Universal generics would be delivered initially through three proposals floating in the OpenJDK community. Together, the proposals would dramatically change the Java language and the JVM, combining the flexibility of classes and the performance of primitives, according to Oracle. Everything, including primitives, would become an object. But instead of making primitives less performant, the path chosen would make classes as performant as primitives.
Each of the three JDK Enhancement Proposals (JEP) delivers different functionality, but all three would be needed to gain the expected benefits. Chief among these is a JEP draft, created in February and updated October 29, that calls for unifying the treatment of reference and primitive value types in generic code by allowing Java type variables to range over both kinds of types. New warnings would be produced to maintain the safety guarantees of generic code.
A second JEP, to enhance the Java object model with user-declared primitive objects, would serve as a prerequisite. A third JEP, to unify basic primitives with objects, is expected to proceed as well. Additional JEPs would follow to update standard libraries, addressing null warnings and making libraries specialization-ready, and to introduce runtime specialization of generic APIs in the JVM.
The universal generics plan promotes having generic APIs directly support primitive value types, for operating directly on custom-defined primitives. Reference types also would be supported. This ideally should be the default behavior of Java’s generics, so primitive value types can participate fully in the Java ecosystem, the proposal states. There currently is no date set on when universal generics would appear in Java, but it would require multiple years to bring to fruition.

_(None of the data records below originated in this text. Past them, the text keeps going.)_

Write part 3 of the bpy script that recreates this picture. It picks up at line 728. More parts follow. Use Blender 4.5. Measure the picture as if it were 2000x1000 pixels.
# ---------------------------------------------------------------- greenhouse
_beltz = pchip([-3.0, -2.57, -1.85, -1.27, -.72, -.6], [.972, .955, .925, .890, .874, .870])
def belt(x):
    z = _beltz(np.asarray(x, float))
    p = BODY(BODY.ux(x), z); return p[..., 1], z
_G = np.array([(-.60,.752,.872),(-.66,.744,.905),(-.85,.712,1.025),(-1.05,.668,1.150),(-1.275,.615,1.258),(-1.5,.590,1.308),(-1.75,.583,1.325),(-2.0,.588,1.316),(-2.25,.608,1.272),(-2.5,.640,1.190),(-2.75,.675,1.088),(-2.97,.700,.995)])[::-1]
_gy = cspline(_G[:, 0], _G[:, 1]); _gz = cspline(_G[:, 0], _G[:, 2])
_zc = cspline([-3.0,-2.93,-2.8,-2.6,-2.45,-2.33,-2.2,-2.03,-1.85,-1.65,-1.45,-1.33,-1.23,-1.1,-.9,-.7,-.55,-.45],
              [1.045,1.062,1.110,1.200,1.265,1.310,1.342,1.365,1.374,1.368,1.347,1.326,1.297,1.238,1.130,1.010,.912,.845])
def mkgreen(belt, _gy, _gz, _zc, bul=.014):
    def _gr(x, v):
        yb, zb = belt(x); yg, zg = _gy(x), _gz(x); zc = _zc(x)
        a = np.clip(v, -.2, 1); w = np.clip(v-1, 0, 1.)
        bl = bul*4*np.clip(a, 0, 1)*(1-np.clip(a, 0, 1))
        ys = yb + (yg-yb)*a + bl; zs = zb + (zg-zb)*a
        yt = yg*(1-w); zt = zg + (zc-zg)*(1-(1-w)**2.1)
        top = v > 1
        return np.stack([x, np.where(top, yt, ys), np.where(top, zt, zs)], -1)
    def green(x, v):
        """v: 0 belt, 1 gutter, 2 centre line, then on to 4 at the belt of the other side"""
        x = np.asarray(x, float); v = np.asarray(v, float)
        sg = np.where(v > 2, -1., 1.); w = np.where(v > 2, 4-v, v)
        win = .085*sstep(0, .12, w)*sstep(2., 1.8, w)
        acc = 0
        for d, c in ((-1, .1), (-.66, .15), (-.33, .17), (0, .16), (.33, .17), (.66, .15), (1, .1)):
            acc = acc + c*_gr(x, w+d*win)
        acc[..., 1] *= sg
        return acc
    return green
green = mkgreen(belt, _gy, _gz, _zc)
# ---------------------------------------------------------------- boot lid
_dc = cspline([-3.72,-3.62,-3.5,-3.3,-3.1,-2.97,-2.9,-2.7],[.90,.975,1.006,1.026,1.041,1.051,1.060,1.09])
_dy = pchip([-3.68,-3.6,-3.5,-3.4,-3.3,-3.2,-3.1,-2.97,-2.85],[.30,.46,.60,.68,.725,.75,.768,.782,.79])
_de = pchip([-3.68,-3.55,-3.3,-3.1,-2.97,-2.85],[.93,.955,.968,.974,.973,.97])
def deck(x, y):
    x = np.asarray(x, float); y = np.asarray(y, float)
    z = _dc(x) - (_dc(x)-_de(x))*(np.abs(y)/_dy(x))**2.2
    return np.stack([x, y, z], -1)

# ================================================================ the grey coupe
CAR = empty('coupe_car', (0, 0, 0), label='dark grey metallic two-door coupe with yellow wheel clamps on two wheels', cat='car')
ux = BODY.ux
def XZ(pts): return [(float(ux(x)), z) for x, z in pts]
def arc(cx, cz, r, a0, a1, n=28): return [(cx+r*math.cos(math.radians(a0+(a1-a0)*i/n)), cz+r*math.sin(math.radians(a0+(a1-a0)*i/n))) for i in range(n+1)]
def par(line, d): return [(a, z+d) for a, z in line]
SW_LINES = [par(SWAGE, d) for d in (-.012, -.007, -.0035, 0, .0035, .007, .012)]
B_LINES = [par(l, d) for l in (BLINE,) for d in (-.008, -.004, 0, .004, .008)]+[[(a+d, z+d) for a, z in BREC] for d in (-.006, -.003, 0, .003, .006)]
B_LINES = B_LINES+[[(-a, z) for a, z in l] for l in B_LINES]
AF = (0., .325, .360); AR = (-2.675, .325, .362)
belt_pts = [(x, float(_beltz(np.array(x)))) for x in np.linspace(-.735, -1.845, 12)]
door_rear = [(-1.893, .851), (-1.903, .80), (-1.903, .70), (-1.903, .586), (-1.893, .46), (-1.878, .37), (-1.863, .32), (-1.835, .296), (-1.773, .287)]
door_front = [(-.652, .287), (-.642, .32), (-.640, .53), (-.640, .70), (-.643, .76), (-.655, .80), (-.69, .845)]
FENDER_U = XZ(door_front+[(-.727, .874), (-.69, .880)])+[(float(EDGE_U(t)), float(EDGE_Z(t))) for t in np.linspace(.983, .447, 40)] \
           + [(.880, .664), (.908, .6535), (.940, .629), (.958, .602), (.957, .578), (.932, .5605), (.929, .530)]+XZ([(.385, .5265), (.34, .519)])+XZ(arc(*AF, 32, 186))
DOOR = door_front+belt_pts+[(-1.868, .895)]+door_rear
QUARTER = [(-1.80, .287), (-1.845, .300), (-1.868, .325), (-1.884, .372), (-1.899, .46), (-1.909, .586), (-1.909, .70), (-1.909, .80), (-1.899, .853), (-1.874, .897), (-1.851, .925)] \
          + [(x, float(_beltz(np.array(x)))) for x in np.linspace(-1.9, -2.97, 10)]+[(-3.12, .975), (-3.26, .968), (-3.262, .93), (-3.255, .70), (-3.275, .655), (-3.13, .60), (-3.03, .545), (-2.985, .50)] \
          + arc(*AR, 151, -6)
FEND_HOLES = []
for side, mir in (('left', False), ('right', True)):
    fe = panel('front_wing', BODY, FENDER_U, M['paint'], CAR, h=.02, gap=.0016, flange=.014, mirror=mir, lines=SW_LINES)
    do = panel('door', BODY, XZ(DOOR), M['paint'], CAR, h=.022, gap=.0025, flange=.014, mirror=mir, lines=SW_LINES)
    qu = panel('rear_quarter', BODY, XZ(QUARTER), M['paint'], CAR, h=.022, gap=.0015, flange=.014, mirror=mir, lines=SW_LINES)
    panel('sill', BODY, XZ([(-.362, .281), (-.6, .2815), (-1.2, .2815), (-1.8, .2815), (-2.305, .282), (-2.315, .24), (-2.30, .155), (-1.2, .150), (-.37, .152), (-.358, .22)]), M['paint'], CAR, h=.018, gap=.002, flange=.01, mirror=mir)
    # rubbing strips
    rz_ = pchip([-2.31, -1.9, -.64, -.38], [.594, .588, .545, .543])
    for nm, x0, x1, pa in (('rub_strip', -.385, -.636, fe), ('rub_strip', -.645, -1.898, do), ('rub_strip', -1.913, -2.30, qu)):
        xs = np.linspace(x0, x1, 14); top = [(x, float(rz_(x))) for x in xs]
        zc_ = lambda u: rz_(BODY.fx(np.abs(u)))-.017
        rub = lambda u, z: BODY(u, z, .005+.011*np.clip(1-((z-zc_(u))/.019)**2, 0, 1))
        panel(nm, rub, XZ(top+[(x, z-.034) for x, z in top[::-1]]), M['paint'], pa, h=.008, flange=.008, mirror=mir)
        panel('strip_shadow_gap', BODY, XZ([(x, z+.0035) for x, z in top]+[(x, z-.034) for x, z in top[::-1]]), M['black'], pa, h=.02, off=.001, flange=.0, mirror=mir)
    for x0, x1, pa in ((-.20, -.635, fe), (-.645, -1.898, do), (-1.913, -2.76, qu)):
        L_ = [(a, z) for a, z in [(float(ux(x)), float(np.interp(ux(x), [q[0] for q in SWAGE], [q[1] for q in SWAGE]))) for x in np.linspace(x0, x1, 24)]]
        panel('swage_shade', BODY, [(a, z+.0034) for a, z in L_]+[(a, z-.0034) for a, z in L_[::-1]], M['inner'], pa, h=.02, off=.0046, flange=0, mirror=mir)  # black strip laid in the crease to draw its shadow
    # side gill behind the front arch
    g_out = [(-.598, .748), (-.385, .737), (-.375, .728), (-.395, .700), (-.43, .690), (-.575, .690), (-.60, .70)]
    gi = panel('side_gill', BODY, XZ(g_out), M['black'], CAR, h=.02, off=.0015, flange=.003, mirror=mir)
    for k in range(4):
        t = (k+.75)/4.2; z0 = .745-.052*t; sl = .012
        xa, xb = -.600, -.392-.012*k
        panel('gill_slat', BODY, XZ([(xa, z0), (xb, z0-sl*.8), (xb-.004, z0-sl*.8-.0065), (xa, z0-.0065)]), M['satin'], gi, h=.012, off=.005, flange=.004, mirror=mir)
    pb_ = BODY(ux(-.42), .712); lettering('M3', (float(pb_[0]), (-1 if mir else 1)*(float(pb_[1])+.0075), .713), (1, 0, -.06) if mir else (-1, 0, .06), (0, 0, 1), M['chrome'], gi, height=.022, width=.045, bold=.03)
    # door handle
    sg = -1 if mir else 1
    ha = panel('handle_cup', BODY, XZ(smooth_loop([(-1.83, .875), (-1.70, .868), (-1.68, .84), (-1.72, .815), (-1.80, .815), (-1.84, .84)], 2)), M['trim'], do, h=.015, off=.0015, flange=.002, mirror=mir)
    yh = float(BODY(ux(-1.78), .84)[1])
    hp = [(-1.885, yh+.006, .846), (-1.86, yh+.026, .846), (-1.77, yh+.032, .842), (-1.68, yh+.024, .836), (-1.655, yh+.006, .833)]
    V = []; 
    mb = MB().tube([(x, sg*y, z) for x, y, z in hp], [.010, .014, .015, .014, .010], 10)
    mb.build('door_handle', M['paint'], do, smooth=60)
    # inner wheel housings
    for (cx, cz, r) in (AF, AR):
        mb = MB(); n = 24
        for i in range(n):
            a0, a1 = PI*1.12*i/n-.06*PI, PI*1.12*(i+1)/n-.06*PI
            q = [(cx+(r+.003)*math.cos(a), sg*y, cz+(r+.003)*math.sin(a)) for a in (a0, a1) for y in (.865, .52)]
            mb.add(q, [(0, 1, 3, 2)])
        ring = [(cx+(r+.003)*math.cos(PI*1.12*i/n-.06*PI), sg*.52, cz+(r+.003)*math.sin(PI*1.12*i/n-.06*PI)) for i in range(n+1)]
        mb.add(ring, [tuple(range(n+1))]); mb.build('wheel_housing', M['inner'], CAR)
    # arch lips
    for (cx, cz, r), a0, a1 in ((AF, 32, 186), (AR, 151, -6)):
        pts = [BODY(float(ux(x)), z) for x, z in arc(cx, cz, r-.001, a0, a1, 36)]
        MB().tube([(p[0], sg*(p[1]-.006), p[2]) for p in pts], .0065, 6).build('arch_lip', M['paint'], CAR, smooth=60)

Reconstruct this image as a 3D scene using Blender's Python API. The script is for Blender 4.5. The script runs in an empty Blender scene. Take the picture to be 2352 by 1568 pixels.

Universal generics would extend existing generics capabilities in the platform. Java 2 Platform, Standard Edition 5.0, introduced in 2004, brought generics to the language and platform, allowing developers to identify what they want to store in a collection and making iterators type safe. But with the 2004 iteration of generics, developers could generify only over reference types. By unifying primitives with references, a next step could be taken that allows type parameters to be ranged over all types.